While opponents won’t take away too much from his dominance in the pick-and-roll and the post, doubling up the frequency of Towns coming off screens could lead to a lot of success. It also creates a great distraction for a defense trying to guard Jimmy Butler and keep Andrew Wiggins in check as a third option.

How do they do it?

Sometimes, the Wolves use Towns like an overgrown Rip Hamilton. They’ll run him off screens along the baseline for a mid-range jumper. They use him coming across the lane off a cross-screen to free him up for a catch-and-fire attempt. Towns is so good at setting up his steps to square up on the jumper as he corrals the pass. It’s tough enough for guards to pull this off, let alone someone setting up the steps of a size 20 Nike on these attempts. A lot of the stuff for Towns on mid-range attempts can extend to the 3-point line.

Tom Thibodeau will start Towns at the top of the arc. The Wolves then have him run down the middle of the lane, and veer off to the right. He comes around a pindown screen designed to get him a corner 3-point shot. KAT will fake coming around a cross-screen set for him, then pop to the weak-side perimeter to fire off a 3-pointer. Gorgui Dieng will set pindown screens for him to get to the wing for a 3-point attempt. Not many big men get utilized in this way. It just scratches the surface of what Minnesota and Towns can do with his 3-point shot.


The key for Towns is making sure it’s consistent. He can’t have these dramatic swings in accuracy throughout the season. In his rookie campaign, Towns had the inverse of his shooting splits in Year 2. He shot 39 percent from deep through January. Then the rest of the season, he managed to make just 29.7 percent of those 3-pointers. Towns also shot a much lower volume his rookie season. Maybe it’s just a matter of getting comfortable with the frequency of these shots.
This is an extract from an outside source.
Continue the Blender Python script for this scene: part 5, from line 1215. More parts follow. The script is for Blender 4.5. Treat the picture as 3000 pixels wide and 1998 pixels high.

Not many big men in NBA history have had the potential versatility Towns possesses. In order to unlock that and maximize it, the Wolves should find creative ways to get him open. Not a lot of big men run off screens for 3-point shots. If this becomes a consistent part of the Wolves’ offense, it might just be weird enough that opposing defenses have to scramble to stop it. That will open up the world to the rest of the team.